リベラルアーツは人間に必要な学問ですが、土木や工学なんかと比べると必ずしも急務かつ実用的なものでもない。でも、学内においても人生においてもゆとりをもたらす大切な学びだと思うのです。科学技術やビジネスの世界では競争も必要でしょうが、リベラルアーツ研究教育院はそれとは違う「共創」の原理で動いているような気がします。切磋琢磨はするけれど勝ち負けではない、お互いがプラスになることを共にやっていこうと。そういう場が東工大の中にあるのは、とても重要なことだと考えています。
東工大には全国からすごくレベルの高い学生が集まってくるし、教える先生方も錚々たるメンバーなので、新しく学ぶことや経験できることも数多くあります。共に何かを語り合い、つくり上げていく過程で、知らなかった世界や自分の一面も見えてくるでしょう。入学前までは思いもよらなかった道が、この大学で拓けることだってあるかもしれません。たとえば、東工大句会の学生のひとりは、日本酒の素晴らしさに惚れ込んで理学院から生命理工学院に転院しました。

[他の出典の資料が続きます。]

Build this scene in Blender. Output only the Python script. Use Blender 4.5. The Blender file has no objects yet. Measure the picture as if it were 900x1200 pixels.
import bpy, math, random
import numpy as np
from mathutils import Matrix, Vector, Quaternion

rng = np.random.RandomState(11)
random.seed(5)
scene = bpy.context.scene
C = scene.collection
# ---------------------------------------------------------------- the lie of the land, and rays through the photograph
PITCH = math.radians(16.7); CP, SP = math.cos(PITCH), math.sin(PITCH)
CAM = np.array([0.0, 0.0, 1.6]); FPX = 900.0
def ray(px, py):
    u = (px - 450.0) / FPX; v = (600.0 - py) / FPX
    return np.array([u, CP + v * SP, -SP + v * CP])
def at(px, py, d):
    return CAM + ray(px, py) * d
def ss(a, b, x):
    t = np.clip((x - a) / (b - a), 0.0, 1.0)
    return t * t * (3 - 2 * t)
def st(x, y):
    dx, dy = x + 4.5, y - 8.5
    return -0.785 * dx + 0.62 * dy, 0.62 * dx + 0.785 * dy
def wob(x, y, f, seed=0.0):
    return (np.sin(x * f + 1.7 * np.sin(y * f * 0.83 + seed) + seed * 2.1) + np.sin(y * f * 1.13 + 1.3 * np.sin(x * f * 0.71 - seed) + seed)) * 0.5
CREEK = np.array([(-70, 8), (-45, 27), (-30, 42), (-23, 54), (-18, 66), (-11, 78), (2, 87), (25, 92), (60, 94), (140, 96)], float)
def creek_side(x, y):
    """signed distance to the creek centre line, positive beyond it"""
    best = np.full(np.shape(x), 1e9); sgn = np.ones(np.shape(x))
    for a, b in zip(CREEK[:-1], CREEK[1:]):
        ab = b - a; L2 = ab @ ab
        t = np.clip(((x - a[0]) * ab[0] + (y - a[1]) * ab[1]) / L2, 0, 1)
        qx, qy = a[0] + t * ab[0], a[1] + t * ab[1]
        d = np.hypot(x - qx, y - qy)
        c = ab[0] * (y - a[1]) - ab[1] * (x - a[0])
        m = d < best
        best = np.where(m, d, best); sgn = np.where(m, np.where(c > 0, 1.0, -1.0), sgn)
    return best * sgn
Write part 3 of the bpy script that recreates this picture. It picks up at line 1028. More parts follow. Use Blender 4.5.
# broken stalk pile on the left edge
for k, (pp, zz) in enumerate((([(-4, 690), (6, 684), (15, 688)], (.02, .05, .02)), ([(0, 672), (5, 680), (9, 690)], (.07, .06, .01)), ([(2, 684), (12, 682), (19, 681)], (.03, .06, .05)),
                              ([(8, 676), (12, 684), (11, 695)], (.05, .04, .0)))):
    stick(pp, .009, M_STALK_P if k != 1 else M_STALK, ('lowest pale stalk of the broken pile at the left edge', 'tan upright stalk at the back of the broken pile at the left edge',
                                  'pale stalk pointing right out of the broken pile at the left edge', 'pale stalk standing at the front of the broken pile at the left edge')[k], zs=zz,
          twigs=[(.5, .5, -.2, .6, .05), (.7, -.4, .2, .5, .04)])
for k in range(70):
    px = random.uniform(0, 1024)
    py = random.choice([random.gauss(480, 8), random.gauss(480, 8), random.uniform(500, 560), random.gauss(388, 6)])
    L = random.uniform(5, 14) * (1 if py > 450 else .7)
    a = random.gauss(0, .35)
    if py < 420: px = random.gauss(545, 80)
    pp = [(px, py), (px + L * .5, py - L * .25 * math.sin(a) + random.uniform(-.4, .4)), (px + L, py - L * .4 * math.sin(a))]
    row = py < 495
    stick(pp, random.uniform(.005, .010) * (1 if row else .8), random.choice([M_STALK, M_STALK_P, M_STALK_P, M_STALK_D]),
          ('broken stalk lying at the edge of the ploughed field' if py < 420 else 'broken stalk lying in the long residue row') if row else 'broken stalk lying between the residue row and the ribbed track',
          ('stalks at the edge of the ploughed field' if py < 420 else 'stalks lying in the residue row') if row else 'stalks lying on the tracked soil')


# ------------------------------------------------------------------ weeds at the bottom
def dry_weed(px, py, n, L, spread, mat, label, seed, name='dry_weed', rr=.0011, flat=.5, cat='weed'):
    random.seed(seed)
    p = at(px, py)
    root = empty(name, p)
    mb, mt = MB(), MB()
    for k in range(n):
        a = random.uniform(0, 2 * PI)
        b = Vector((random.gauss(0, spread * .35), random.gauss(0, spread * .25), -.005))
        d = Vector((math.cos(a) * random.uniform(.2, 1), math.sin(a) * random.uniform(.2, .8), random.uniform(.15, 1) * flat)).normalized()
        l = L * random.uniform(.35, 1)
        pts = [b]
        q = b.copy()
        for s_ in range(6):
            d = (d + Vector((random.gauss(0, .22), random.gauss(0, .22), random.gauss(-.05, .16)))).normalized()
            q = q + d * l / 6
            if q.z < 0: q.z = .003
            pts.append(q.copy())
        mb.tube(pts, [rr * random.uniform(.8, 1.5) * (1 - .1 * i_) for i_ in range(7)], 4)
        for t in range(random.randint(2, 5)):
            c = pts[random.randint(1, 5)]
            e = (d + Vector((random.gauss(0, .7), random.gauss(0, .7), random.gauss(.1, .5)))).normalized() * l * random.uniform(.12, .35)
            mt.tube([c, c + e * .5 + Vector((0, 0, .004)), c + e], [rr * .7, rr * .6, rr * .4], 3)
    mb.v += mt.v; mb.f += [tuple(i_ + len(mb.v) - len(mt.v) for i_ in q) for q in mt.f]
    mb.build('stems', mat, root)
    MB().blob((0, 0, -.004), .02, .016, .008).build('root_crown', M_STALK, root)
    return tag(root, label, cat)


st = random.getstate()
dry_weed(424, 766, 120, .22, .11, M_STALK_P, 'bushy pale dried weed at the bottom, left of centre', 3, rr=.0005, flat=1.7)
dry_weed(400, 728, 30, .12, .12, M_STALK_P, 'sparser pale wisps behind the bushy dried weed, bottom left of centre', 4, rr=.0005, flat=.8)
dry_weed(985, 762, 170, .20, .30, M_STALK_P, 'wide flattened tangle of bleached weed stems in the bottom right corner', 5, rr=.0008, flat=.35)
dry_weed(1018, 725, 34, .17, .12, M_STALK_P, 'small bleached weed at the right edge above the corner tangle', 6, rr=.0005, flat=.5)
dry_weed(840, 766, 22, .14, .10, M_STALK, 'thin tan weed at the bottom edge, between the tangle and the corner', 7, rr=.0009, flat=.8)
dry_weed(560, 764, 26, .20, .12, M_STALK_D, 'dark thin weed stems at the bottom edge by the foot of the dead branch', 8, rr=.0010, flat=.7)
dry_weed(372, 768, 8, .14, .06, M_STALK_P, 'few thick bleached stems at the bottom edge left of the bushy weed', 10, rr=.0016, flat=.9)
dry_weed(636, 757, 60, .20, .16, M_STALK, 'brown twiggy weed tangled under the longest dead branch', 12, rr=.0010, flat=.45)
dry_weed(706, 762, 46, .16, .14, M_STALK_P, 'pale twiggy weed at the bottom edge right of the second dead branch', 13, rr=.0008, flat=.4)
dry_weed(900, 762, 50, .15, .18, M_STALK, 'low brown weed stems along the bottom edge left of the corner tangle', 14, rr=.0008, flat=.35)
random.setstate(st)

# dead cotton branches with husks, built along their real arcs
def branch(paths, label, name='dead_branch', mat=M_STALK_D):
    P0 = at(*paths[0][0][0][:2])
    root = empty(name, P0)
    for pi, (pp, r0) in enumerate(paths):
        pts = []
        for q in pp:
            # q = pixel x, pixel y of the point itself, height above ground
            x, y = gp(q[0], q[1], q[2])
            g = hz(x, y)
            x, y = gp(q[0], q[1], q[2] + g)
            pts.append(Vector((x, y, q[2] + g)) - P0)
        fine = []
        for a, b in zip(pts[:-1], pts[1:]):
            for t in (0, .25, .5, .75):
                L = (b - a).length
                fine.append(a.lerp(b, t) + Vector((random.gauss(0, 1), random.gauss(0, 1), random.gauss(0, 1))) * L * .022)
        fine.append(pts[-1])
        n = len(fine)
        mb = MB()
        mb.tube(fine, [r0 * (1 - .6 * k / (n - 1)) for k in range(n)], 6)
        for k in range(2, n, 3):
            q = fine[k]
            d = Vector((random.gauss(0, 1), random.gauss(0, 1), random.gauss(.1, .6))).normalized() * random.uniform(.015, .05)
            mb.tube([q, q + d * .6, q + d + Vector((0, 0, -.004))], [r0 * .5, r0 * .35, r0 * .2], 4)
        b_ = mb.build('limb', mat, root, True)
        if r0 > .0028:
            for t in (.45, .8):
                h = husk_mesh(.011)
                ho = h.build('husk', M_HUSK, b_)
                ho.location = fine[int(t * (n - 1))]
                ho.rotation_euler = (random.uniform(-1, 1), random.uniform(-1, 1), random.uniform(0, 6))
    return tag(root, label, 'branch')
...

しかも現在は休学して、本格的に杜氏の修行をしています。物理を学びに来た学生が、今は日本酒をつくっている。そういう思いきった進路変更ができるのも、あらゆる分野で高いレベルの切磋琢磨ができる東工大の面白さだと思います。人生も学生生活もまだまだこれから。決まったレールの上を歩く必要はないので、学生のうちはさまざまな出会いや経験を大切にして、自分の道を見つけてほしいですね。
研究分野 現代イギリス演劇
1965年大阪府生まれ。専門は現代イギリス演劇。東京大学大学院博士課程満期退学。2005年より東京工業大学外国語研究教育センター教員。2016年より現職。著書に『現代イギリス演劇断章』(カモミール社)、共著書に『スコットランドの歴史と文化』(明石書店)など。翻訳書としては、コリン・ジョイス『「ニッポン社会」入門』『「アメリカ社会」入門』(共にNHK出版)などがある。戯曲の翻訳も、サラ・ケイン『4時48分 サイコシス』(月曜社『舞台芸術』第8号所収)のほか、デイヴィッド・グレッグ『あの出来事』(2019年、新国立劇場)など現代イギリスの劇作家の作品を数多く手がけている。2011年、銀漢俳句会設立と同時に入会。翌12年同人昇格。俳人協会会員。